How does one value time when it is being freely donated?  Let’s take an accountant in public practice who normally charges their time out at $350/hour because of their considerable experience and high level skills.  When they act as treasurer for the local scouts den is it reasonable that their donated time is valued at this rate?  From the accountant’s opportunity cost of their time perspective; a $350/hr volunteer time input valuation may be justified.  However most would argue that it is the not-for-profit entity’s perspective we should be concerned with.  They are receiving the services of a treasurer performing what one would imagine to be a relatively simple book-keeping role.  Accordingly an hourly rate more appropriate to that role would be a more accurate measure.

Similar to valuing donated goods, the cost that the entity would have to pay if it were to seek these on the open market, taking into account any discount they would be able to negotiate is generally the appropriate value.
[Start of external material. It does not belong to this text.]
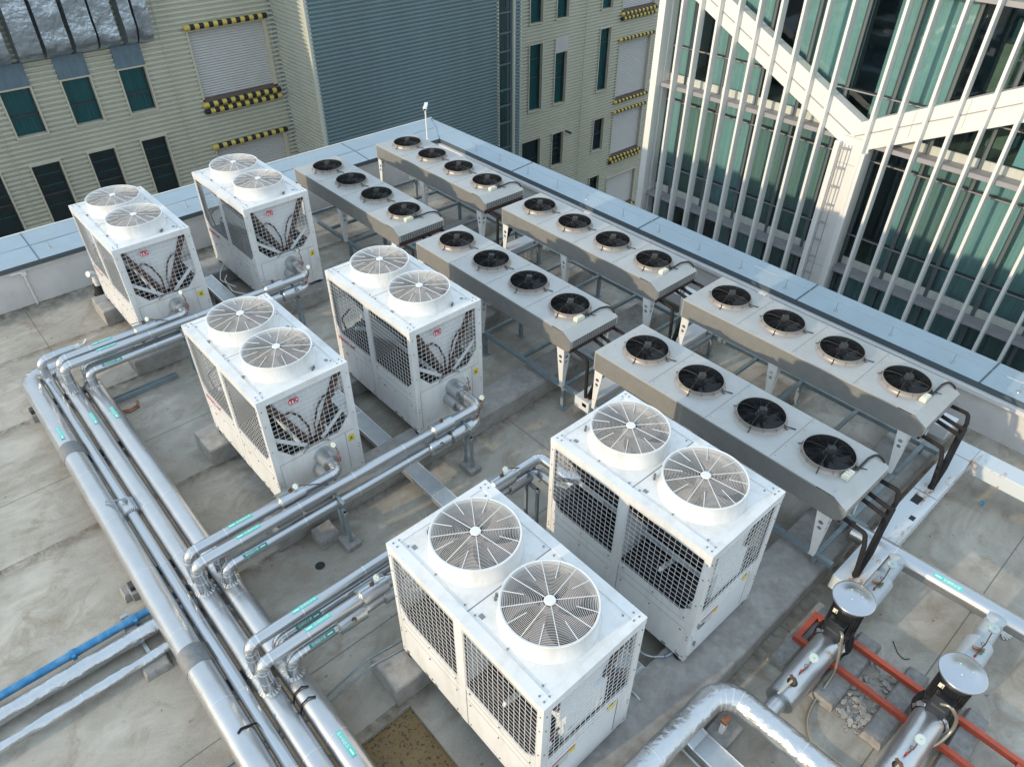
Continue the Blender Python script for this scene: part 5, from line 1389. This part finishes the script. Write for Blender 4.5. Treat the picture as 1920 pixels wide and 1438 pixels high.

The next conundrum is the respective values of different volunteers.  Should for example the treasurer for the scouts den’s time be valued at a higher or lower value to another volunteer who teaches the scouts rock climbing skills?   Such questions can quickly lead one down a hair pulling path of complexity.

Some entities that have grappled with this have taken a pragmatic approach of drawing their own line in the sand.  That is, they have set a single rate for all volunteer time.  Crucially they then clearly disclose their treatment of recording and valuing volunteer time in a note to their financial statements so it is transparent to all.  A common financial value used by some organisations is to value all volunteer time at the minimum hourly rate.

Possible Challenges

Cost vs benefit

A basic principle of any information is that the benefit of the exercise needs to outweigh the costs.  For many nfp organisations it may be cost prohibitive and hence simpler not to attempt to value their volunteers. 

However they could still greatly assist the readers understanding by adding some form of narrative in their financial statements about their volunteers’ input.


This gets more difficult if some entities value their volunteers and others don’t.  However clear disclosure of what is done is the key.


Where does the organisation draw the line?  Do they value all volunteers or is there a threshold level?


The input of volunteers plays a significant role in many charities and other nfp organisations.  While not easy, there does appear to be a valid case for measuring, valuing, and including this non-cash component in annual financial statements.

While this concept may cause some financial statement preparers to reach for the bottle, perhaps it is time to have the debate in the spirit of not-for-profit entity financial statement transparency.   After all, progress often starts with what most people think is a ridiculous idea.